Debate ongoing over longer school year

NORMAN — Did your kids moan that winter break was way too short as you got them ready for the first day back in school? They might get their wish of more holiday time off under proposals catching on around the country to lengthen the school year.

But there’s a catch: a much shorter summer vacation.

Education Secretary Arne Duncan, a chief proponent of the longer school year, said American students have fallen behind the world academically.

“Whether educators have more time to enrich instruction or students have more time to learn how to play an instrument and write computer code, adding meaningful in-school hours is a critical investment that better prepares children to be successful in the 21st century,” he said in December when five states announced they would add at least 300 hours to the academic calendar in some schools beginning this year.

The three-year pilot project will affect about 20,000 students in 40 schools in Colorado, Connecticut, Massachusetts, New York and Tennessee.
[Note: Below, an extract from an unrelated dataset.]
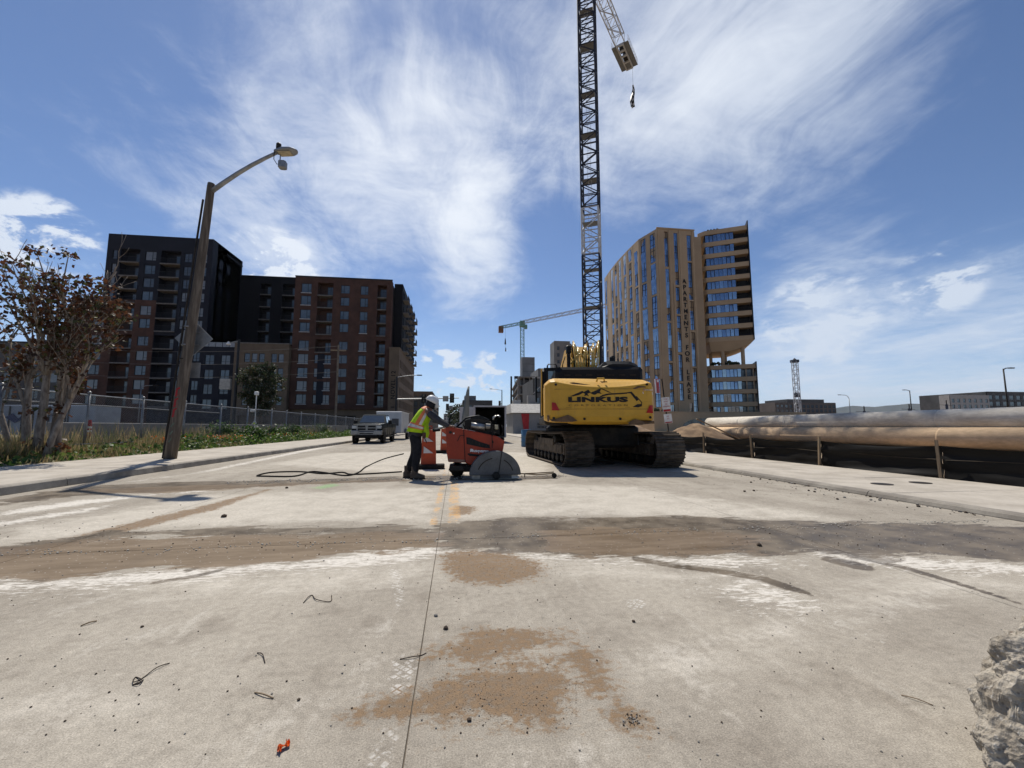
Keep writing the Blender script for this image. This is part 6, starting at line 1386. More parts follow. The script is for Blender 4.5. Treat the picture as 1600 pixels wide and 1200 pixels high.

Proponents argue that too much knowledge is lost while American kids wile away the summer months apart. The National Summer Learning Association cites decades of research that shows students’ test scores are higher in the same subjects at the beginning of the summer than at the end.

“The only ones who don’t lose are the upper 10 to 15 percent of the student body,” said Charles Ballinger, executive director emeritus of the National Association for Year-Round School in San Diego.

Supporters also say a longer school year would give poor children more access to school-provided healthy meals.

Yet the movement has plenty of detractors.

Besides the outdoor opportunities for pent up youngsters, opponents say families already are beholden to the school calendar for three seasons out of four. Summer breaks, they say, are needed to provide an academic respite and to provide time with family and the flexibility to travel and study favorite subjects in more depth. They note that advocates of year-round school cannot point to any evidence that it brings appreciable academic benefits.

The debate has divided parents and educators.

School days shorter than work days and summer breaks that extend to as many as 12 weeks in some areas run up against increasing political pressure from working households — 30 percent of which are headed by women. These families must fill the gaps with afterschool programs, day care, babysitters and camps.

The National Center on Time & Learning has estimated that about 1,000 districts have adopted longer school days or years.